Practical Tips for Savers
- Check the license type: Before depositing large sums, confirm whether the neobank is a bank or an e-money institution. Look for 'Authorised by the Prudential Regulation Authority' (bank) vs 'Authorised by the Financial Conduct Authority' (EMI).
- Spread deposits across different banking licenses: To stay within the £85,000 limit, keep deposits under the cap at each neobank. If a neobank uses a partner bank, find out which bank and consider your total exposure to that bank.
- Beware of e-money limits: E-money institutions often have lower protection levels. For example, if a neobank is an EMI, your funds are safeguarded but not FSCS-insured. Consider keeping only small day-to-day balances in e-money accounts and larger savings in FSCS-covered bank accounts.
- Read the fine print: Terms and conditions will state whether your account is a bank account or e-money. Also check the safeguarding arrangement and any limits.

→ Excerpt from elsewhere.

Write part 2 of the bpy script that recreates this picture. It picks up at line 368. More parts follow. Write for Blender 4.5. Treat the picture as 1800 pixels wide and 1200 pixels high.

- Consider multiple providers: You can use multiple neobanks with different licenses to increase total coverage, as each license provides up to £85,000 protection (for banks) or separate safeguarding pools (for EMIs).
Conclusion
Neobanks can be a convenient way to manage money, but protection varies. Only neobanks with a full UK banking license or those that deposit your money with an FSCS-covered partner bank offer the same deposit insurance as traditional banks. E-money institutions provide safeguarding, not FSCS coverage. Always verify the protection status before depositing significant amounts. For peace of mind, spread your deposits across multiple banking licenses and keep within the £85,000 limit per license. When in doubt, ask the provider directly for written confirmation.